Go through the records and extract every line with the word "from".
── Recorded data ──
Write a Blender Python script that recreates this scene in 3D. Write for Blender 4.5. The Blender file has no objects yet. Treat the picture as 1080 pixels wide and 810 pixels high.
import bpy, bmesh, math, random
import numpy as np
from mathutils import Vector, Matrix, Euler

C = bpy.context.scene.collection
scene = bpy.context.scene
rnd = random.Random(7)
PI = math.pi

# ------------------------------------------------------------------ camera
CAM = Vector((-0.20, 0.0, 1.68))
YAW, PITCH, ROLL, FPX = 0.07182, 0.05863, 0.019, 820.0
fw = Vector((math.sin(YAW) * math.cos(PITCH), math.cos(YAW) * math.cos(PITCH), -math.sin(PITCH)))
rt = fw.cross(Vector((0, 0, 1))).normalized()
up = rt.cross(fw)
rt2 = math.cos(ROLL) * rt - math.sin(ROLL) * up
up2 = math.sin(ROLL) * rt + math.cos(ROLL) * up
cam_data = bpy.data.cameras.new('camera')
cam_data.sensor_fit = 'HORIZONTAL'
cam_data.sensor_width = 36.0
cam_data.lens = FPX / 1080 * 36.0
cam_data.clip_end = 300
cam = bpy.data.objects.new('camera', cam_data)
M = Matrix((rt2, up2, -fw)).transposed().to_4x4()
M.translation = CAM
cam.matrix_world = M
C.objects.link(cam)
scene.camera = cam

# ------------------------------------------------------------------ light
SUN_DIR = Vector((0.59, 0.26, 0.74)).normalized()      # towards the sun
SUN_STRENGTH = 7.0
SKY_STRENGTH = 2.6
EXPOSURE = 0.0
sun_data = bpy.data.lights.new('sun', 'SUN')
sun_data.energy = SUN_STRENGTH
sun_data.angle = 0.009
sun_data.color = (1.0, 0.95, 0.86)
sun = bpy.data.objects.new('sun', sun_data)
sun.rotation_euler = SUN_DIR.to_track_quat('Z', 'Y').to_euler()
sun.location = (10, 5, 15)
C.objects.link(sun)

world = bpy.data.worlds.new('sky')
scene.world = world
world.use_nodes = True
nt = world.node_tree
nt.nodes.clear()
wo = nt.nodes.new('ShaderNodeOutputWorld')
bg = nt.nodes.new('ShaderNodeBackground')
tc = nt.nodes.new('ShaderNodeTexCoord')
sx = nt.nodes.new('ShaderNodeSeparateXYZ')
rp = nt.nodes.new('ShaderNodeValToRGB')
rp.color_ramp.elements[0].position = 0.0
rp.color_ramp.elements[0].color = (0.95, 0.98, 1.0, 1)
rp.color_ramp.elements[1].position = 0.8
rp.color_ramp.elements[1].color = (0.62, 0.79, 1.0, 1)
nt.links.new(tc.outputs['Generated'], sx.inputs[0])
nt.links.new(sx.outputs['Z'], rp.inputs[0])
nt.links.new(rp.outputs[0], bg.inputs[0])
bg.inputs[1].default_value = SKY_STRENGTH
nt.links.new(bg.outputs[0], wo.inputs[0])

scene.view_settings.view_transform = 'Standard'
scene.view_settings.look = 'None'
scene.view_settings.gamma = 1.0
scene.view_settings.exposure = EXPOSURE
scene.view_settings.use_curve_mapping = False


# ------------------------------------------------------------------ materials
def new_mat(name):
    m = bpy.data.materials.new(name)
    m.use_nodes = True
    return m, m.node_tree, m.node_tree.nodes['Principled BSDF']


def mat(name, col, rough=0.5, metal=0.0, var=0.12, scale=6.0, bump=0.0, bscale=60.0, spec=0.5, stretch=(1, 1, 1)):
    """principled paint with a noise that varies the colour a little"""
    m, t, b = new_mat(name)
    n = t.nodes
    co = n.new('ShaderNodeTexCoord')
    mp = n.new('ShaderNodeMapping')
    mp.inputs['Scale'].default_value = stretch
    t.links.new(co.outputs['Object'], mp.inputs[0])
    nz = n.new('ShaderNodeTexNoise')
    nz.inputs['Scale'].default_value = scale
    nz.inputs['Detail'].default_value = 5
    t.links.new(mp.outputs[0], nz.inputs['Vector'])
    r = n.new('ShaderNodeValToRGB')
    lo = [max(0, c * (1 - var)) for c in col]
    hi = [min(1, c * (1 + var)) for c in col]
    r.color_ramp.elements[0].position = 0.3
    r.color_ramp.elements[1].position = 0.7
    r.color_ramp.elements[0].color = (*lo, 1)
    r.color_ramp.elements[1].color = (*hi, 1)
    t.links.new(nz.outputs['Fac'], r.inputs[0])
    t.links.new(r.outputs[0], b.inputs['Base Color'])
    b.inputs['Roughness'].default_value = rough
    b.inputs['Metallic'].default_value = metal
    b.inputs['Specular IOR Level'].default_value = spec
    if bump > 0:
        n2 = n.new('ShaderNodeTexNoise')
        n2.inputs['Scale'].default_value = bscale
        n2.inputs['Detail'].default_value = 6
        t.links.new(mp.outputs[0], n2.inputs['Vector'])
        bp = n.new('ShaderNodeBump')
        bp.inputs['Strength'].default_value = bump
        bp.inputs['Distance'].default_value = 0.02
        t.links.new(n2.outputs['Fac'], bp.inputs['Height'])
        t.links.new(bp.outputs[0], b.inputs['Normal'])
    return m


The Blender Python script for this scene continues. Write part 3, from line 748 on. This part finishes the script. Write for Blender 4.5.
───
§ **Solution for this exercise**
from mathutils import Vector, Matrix, Euler
The Blender Python script for this scene continues. Write part 3, from line 748 on. This part finishes the script. Write for Blender 4.5.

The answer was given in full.